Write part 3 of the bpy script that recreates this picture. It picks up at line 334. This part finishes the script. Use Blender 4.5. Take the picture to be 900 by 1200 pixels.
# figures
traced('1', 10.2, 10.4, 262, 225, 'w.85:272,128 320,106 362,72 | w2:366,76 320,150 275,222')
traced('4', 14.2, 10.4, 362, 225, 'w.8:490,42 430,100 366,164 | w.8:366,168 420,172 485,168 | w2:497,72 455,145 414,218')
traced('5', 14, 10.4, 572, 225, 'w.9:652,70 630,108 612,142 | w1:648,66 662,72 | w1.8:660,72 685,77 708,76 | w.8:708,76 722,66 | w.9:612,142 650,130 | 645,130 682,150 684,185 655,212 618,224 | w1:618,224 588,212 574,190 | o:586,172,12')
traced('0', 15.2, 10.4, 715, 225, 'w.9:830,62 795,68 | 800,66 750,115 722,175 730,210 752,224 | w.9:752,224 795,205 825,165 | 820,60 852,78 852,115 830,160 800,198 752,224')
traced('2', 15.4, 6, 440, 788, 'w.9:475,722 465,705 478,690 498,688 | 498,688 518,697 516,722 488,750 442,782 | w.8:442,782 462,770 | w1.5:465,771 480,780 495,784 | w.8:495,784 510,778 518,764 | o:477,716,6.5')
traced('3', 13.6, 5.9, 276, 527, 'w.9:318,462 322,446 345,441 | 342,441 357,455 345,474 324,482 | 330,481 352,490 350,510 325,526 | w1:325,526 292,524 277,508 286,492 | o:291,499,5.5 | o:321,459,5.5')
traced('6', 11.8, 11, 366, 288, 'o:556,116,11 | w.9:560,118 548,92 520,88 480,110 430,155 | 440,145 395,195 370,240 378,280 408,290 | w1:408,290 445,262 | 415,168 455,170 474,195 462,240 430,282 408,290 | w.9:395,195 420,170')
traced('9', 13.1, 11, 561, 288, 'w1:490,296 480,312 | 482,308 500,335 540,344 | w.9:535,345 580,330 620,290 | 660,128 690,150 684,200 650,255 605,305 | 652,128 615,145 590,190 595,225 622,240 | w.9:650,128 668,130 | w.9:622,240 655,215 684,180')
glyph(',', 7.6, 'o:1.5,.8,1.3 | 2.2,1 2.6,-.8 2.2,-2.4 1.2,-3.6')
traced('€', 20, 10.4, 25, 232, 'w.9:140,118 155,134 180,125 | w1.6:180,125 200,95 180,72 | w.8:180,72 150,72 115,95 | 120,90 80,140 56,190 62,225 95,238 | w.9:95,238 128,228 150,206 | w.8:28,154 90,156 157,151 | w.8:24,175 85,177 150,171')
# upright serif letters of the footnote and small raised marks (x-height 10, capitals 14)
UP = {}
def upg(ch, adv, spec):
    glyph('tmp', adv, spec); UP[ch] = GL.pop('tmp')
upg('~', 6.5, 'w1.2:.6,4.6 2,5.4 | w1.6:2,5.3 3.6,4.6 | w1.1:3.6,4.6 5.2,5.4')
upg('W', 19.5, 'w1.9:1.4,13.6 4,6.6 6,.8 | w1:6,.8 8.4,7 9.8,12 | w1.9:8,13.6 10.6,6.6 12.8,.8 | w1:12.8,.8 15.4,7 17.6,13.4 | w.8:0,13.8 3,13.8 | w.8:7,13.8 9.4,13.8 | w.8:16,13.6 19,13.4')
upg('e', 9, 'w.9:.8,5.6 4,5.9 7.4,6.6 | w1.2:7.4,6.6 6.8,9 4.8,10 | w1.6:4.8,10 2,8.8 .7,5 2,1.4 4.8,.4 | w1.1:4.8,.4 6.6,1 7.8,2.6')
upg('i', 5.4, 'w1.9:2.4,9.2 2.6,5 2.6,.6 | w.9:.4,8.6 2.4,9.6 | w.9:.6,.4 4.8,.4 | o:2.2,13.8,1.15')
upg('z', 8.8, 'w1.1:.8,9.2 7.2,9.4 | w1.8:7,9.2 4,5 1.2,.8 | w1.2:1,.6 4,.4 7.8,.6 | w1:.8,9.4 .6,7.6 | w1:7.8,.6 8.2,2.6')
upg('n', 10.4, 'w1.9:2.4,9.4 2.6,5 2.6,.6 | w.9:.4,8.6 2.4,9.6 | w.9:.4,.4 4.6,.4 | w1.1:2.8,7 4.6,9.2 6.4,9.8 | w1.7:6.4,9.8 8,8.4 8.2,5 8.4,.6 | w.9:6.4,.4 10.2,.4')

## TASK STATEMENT
Retype the listing exactly, in full.

## EXPECTED ANSWER
Write part 3 of the bpy script that recreates this picture. It picks up at line 334. This part finishes the script. Use Blender 4.5. Take the picture to be 900 by 1200 pixels.
# figures
traced('1', 10.2, 10.4, 262, 225, 'w.85:272,128 320,106 362,72 | w2:366,76 320,150 275,222')
traced('4', 14.2, 10.4, 362, 225, 'w.8:490,42 430,100 366,164 | w.8:366,168 420,172 485,168 | w2:497,72 455,145 414,218')
traced('5', 14, 10.4, 572, 225, 'w.9:652,70 630,108 612,142 | w1:648,66 662,72 | w1.8:660,72 685,77 708,76 | w.8:708,76 722,66 | w.9:612,142 650,130 | 645,130 682,150 684,185 655,212 618,224 | w1:618,224 588,212 574,190 | o:586,172,12')
traced('0', 15.2, 10.4, 715, 225, 'w.9:830,62 795,68 | 800,66 750,115 722,175 730,210 752,224 | w.9:752,224 795,205 825,165 | 820,60 852,78 852,115 830,160 800,198 752,224')
traced('2', 15.4, 6, 440, 788, 'w.9:475,722 465,705 478,690 498,688 | 498,688 518,697 516,722 488,750 442,782 | w.8:442,782 462,770 | w1.5:465,771 480,780 495,784 | w.8:495,784 510,778 518,764 | o:477,716,6.5')
traced('3', 13.6, 5.9, 276, 527, 'w.9:318,462 322,446 345,441 | 342,441 357,455 345,474 324,482 | 330,481 352,490 350,510 325,526 | w1:325,526 292,524 277,508 286,492 | o:291,499,5.5 | o:321,459,5.5')
traced('6', 11.8, 11, 366, 288, 'o:556,116,11 | w.9:560,118 548,92 520,88 480,110 430,155 | 440,145 395,195 370,240 378,280 408,290 | w1:408,290 445,262 | 415,168 455,170 474,195 462,240 430,282 408,290 | w.9:395,195 420,170')
traced('9', 13.1, 11, 561, 288, 'w1:490,296 480,312 | 482,308 500,335 540,344 | w.9:535,345 580,330 620,290 | 660,128 690,150 684,200 650,255 605,305 | 652,128 615,145 590,190 595,225 622,240 | w.9:650,128 668,130 | w.9:622,240 655,215 684,180')
glyph(',', 7.6, 'o:1.5,.8,1.3 | 2.2,1 2.6,-.8 2.2,-2.4 1.2,-3.6')
traced('€', 20, 10.4, 25, 232, 'w.9:140,118 155,134 180,125 | w1.6:180,125 200,95 180,72 | w.8:180,72 150,72 115,95 | 120,90 80,140 56,190 62,225 95,238 | w.9:95,238 128,228 150,206 | w.8:28,154 90,156 157,151 | w.8:24,175 85,177 150,171')
# upright serif letters of the footnote and small raised marks (x-height 10, capitals 14)
UP = {}
def upg(ch, adv, spec):
    glyph('tmp', adv, spec); UP[ch] = GL.pop('tmp')
upg('~', 6.5, 'w1.2:.6,4.6 2,5.4 | w1.6:2,5.3 3.6,4.6 | w1.1:3.6,4.6 5.2,5.4')
upg('W', 19.5, 'w1.9:1.4,13.6 4,6.6 6,.8 | w1:6,.8 8.4,7 9.8,12 | w1.9:8,13.6 10.6,6.6 12.8,.8 | w1:12.8,.8 15.4,7 17.6,13.4 | w.8:0,13.8 3,13.8 | w.8:7,13.8 9.4,13.8 | w.8:16,13.6 19,13.4')
upg('e', 9, 'w.9:.8,5.6 4,5.9 7.4,6.6 | w1.2:7.4,6.6 6.8,9 4.8,10 | w1.6:4.8,10 2,8.8 .7,5 2,1.4 4.8,.4 | w1.1:4.8,.4 6.6,1 7.8,2.6')
upg('i', 5.4, 'w1.9:2.4,9.2 2.6,5 2.6,.6 | w.9:.4,8.6 2.4,9.6 | w.9:.6,.4 4.8,.4 | o:2.2,13.8,1.15')
upg('z', 8.8, 'w1.1:.8,9.2 7.2,9.4 | w1.8:7,9.2 4,5 1.2,.8 | w1.2:1,.6 4,.4 7.8,.6 | w1:.8,9.4 .6,7.6 | w1:7.8,.6 8.2,2.6')
upg('n', 10.4, 'w1.9:2.4,9.4 2.6,5 2.6,.6 | w.9:.4,8.6 2.4,9.6 | w.9:.4,.4 4.6,.4 | w1.1:2.8,7 4.6,9.2 6.4,9.8 | w1.7:6.4,9.8 8,8.4 8.2,5 8.4,.6 | w.9:6.4,.4 10.2,.4')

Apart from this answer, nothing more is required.